Stretched Clusters the vSAN way
vSAN Stretched Clusters provide resilience against the loss of an entire site. vSAN is integrated tightly with vSphere Availability (HA). If a site goes offline unexpectedly, vSphere HA will automatically restart the virtual machines affected by the outage at the other site with no data loss. The virtual machines will begin the restart process in a matter of seconds, which minimizes downtime.

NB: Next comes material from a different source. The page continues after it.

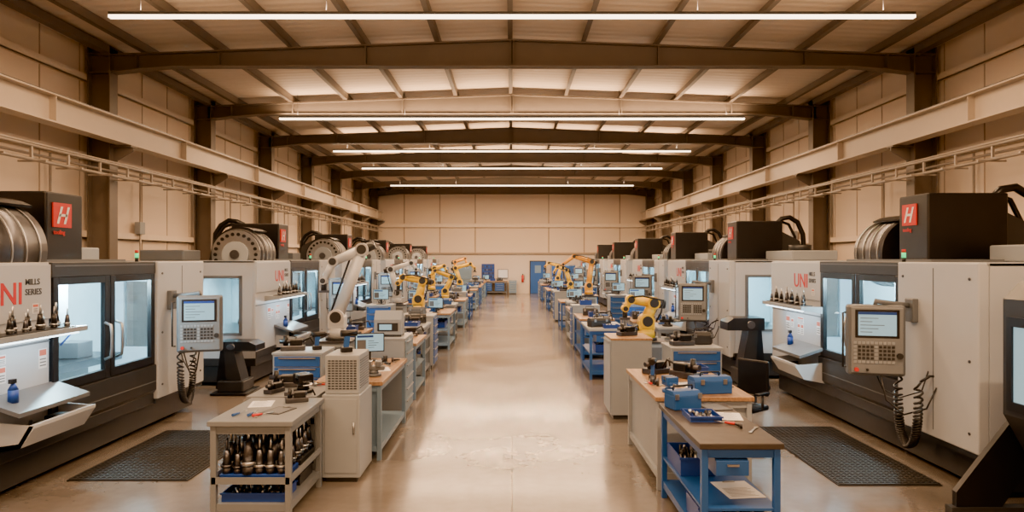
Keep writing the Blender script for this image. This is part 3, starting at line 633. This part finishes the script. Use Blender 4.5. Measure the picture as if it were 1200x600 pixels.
tray(1.8,13.3,0.502,0.4,0.5,0.15,'bin'); toolbox(1.7,13.35,0.971,0.3,'dark'); tray(1.9,13.06,0.971,0.3,0.2,0.07); machined(1.8,13.75,0.971,1.5,0.4); vise(1.9,14.15,0.971,0.3)
b=B()
for i in range(5):
    a=2*math.pi*i/5; b.tube([(0,0,0.12),(0.28*math.cos(a),0.28*math.sin(a),0.075)],0.018,'black',6); b.cyl((0.28*math.cos(a)-0.02,0.28*math.sin(a),0.03),(0.28*math.cos(a)+0.02,0.28*math.sin(a),0.03),0.03,'black',seg=10)
b.cyl((0,0,0.1),(0,0,0.46),0.025,'dsteel',seg=12); b.box(-0.23,0.23,-0.23,0.23,0.46,0.53,'black',0.03); b.box(-0.21,0.21,0.21,0.26,0.62,1.05,'black',0.02); b.tube([(0,0.1,0.47),(0,0.28,0.5),(0,0.27,0.75)],0.02,'black',8)
for q in (-1,1): b.tube([(q*0.2,0,0.48),(q*0.27,0,0.5),(q*0.27,0,0.68)],0.015,'black',6); b.box(q*0.27-0.03,q*0.27+0.03,-0.12,0.12,0.68,0.71,'black',0.01)
o=b.finish('office_chair'); o.location=(2.80,8.3,0); o.rotation_euler=(0,0,-0.9)

# far rows
def clutter(x0,x1,y0,y1,z):
    y=y0+0.22; z+=0.001
    while y<y1-0.15:
        x=random.uniform(x0+0.27,x1-0.27); c=random.random()
        if c<0.22: toolbox(x,y,z,random.uniform(-.2,.2),random.choice(['blue','mgrey','dark','dark']),0.34)
        elif c<0.36: monitor(x,y,z,random.uniform(-.4,.4))
        elif c<0.58: tray(x,y,z,0.3,0.25,0.12)
        elif c<0.8: vise(x,y,z,random.uniform(1.2,1.9),1.1,random.choice(['blue','dark','black']))
        else: machined(x,y,z,1.4,random.uniform(-.3,.3))
        y+=random.uniform(0.38,0.46)
rowL=[(14.3,15.0,'d'),(17.2,18.9,'b'),(19.2,20.3,'c'),(22.6,24.2,'b'),(24.6,25.2,'d'),(25.6,27.2,'k'),(30.0,31.5,'b'),(31.9,33.0,'c'),(33.6,35.2,'k'),(36.0,37.6,'b'),(38.2,39.0,'d'),(39.6,41.0,'b'),(41.4,42.6,'k')]
rowR=[(15.6,17.2,'k'),(17.5,18.1,'d'),(18.4,19.8,'b'),(20.2,21.4,'c'),(21.8,23.2,'k'),(24.9,25.6,'d'),(28.0,29.4,'c'),(29.8,31.4,'k'),(31.7,32.9,'b'),(36.0,37.6,'k'),(38.0,38.7,'d'),(39.4,41.0,'b')]
def rowitem(x0,x1,ya,yb,t,sx):
    if t=='b': bench('workbench',x0,x1,ya,yb,0.92,'wood','bluegrey' if sx<0 else 'lgrey',mid=[0.5],panel=None); clutter(x0,x1,ya,yb,0.92); tray((x0+x1)/2,(ya+yb)/2,0.502,0.4,0.6,0.15)
    elif t=='k': bench('workbench',x0,x1,ya,yb,0.92,'wood','blue',mid=[0.5],drawer=[(x0+0.15,x1-0.15,2)]); clutter(x0,x1,ya,yb,0.92)
    elif t=='c': bench('tool_cart',x0+0.1,x1-0.05,ya,yb,1.0,'lgrey','cgrey',mid=[0.45,0.72],lips=True); clutter(x0+0.1,x1-0.05,ya,yb,1.0); tray((x0+x1)/2,(ya+yb)/2,0.452,0.35,0.6,0.12)
    else: cabinet('drawer_cabinet',x0,x1-0.1,ya,yb,1.1,6,'lgrey','blue',side=-sx); clutter(x0,x1-0.1,ya,yb,1.1)
for sx,row in ((-1,rowL),(1,rowR)):
    for ya,yb,t in row:
        xi,xo=1.55,2.35
        x0,x1=(xi,xo) if sx>0 else (-xo,-xi)
        rowitem(x0,x1,ya,yb,t,sx)
for sx,row in ((-1,[(12.6,13.5,'k'),(21.0,22.4,'b'),(24.6,26.0,'k'),(32.0,33.4,'c'),(34.2,35.4,'b'),(37.6,39.0,'k')]),(1,[(12.9,13.9,'c'),(15.0,16.4,'b'),(25.6,27.0,'k'),(30.0,31.4,'b'),(32.5,33.6,'c'),(36.4,37.8,'k'),(39.5,41,'b')])):
    for ya,yb,t in row:
        x0,x1=(2.65,3.25) if sx>0 else (-3.35,-2.75)
        rowitem(x0,x1,ya,yb,t,sx)
for x,y in ((-3.3,17.2),(3.2,17.5),(-3.2,23.5),(3.4,21.8),(3.2,28.5),(-3.3,30.5),(3.2,35.0),(-3.2,36.5)):
    cabinet('drawer_cabinet',x-0.32,x+0.32,y-0.3,y+0.3,1.15,6,'lgrey','blue')
    monitor(x,y,1.151,-0.1)

# ---------------------------------------------------------------- back wall items
by=Y1-0.045
b=B(); b.box(1.16,2.24,by-0.06,by,0,2.16,'dark'); b.box(1.22,2.18,by-0.09,by-0.06,0.01,2.1,'blue',0.004); b.cyl((2.08,by-0.14,1.0),(2.08,by-0.09,1.0),0.02,'steel'); b.cyl((1.96,by-0.14,1.0),(2.10,by-0.14,1.0),0.014,'steel'); b.box(1.5,1.9,by-0.094,by-0.09,1.35,1.85,'bluegrey')
b.finish('door_1')
b=B(); b.box(-2.0,-1.15,by-0.05,by,0.95,1.95,'bin')
for i in range(6):
    for j in range(4): b.box(-1.93+i*0.13,-1.86+i*0.13,by-0.08,by-0.05,1.05+j*0.22,1.18+j*0.22,random.choice(['dark','dsteel','mgrey','blue']))
b.finish('tool_pegboard')
b=B(); b.box(-0.95,-0.25,by-0.03,by,1.0,1.6,'mgrey'); b.box(-0.91,-0.29,by-0.035,by-0.03,1.04,1.56,'paper'); b.box(-0.9,-0.3,by-0.08,by-0.03,0.98,1.0,'steel'); b.finish('whiteboard')
bench('workbench',-2.1,-0.3,44.1,44.75,0.85,'wood','mgrey',drawer=[(-1.9,-1.3,4),(-1.1,-0.5,4)]); monitor(-1.7,44.4,0.851); toolbox(-0.8,44.4,0.851,0,'dark'); tray(-1.25,44.4,0.851,0.35,0.3,0.15)
cabinet('storage_cabinet',-3.6,-2.6,44.1,44.75,1.9,2,'lgrey','bluegrey'); cabinet('storage_cabinet',2.55,3.3,44.1,44.75,1.9,2,'lgrey','blue'); cabinet('storage_cabinet',3.4,4.1,44.1,44.75,1.9,2,'lgrey','blue'); cabinet('drawer_cabinet',-0.2,0.3,44.2,44.75,0.9,5,'lgrey','bluegrey')
b=B(); b.cyl((0.7,by-0.10,0.75),(0.7,by-0.10,1.2),0.075,'red',seg=16); b.cyl((0.7,by-0.1,1.2),(0.7,by-0.1,1.3),0.03,'black',seg=10); b.box(0.67,0.73,by-0.03,by,0.9,1.15,'dark'); b.tube([(0.7,by-0.1,1.27),(0.82,by-0.1,1.2),(0.80,by-0.1,0.9)],0.012,'black'); b.finish('fire_extinguisher')

# ---------------------------------------------------------------- world, camera
w=bpy.data.worlds.new('world'); sc.world=w; w.use_nodes=True; w.node_tree.nodes['Background'].inputs[0].default_value=(0.8,0.6,0.4,1); w.node_tree.nodes['Background'].inputs[1].default_value=0.2
c=bpy.data.cameras.new('camera'); co=bpy.data.objects.new('camera',c); sc.collection.objects.link(co)
co.location=(0,0,2.3); co.rotation_euler=(math.pi/2,0,0); c.lens=24; c.sensor_width=36; c.shift_y=0.0025; c.clip_start=0.05; c.clip_end=200
sc.camera=co
sc.view_settings.view_transform='AgX'
try: sc.view_settings.look='AgX - Punchy'
except Exception as e: print(e)
sc.view_settings.exposure=1.05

vSAN stretched clusters are also beneficial in planned downtime and disaster avoidance situations. Virtual machines at one site can be migrated to the other site with VMware vMotion. Issues such as an impending storm or rising flood waters typically provide at least some time to prepare before disaster strikes. Virtual machines can easily be migrated out of harm’s way in a vSAN Stretched Cluster environment.
Simple Deployment
The deployment of vSAN Stretched Cluster is completed using the vSphere wizard connecting a minimum of 2 (maximum 30 hosts) across two active/active sites, using an ESXi host (physical or virtual appliance) as a witness residing at a third site. The data sites are connected via a high bandwidth/low latency network link. The third site hosting the vSAN witness host is connected over a network to both of the active/active “data” sites. The connectivity between the data sites and the witness site can be via lower bandwidth/higher latency network links.
Network bandwidth and round-trip time (RTT) latency are the primary factors that must be considered when deploying a vSAN Stretched Cluster. Because writes are synchronous, they must be committed before they may be acknowledged. When RTT latencies are higher than five milliseconds (5ms) performance issues may result. The maximum supported RTT between the two data sites is 5ms. For detailed information about vSAN Stretched Cluster deployment be sure to reference storagehub.vmware.com.
vSAN stretched clusters use SPBM to provide extraordinary levels of flexibility and granularity for any vSAN environment, and is one of the staples behind vSAN’s ease of use. Using separate policies for VMs in stretched clusters is a simple operational practice that can help virtualization administrators become more comfortable with introducing and managing one or more stretched clusters in a vSAN powered environment.
Conclusion
As I write this post on my state-of-the-art laptop, sipping imported espresso in the comfort of my air-conditioned home, it appears to me, with all the advancements in technology, we are all living a higher quality of life than the kings of old. In that same regard, vSAN puts the various benefits of a stretched cluster (site-resiliency, disaster avoidance, and nondisruptive site maintenance) in the hands of every VMware admin.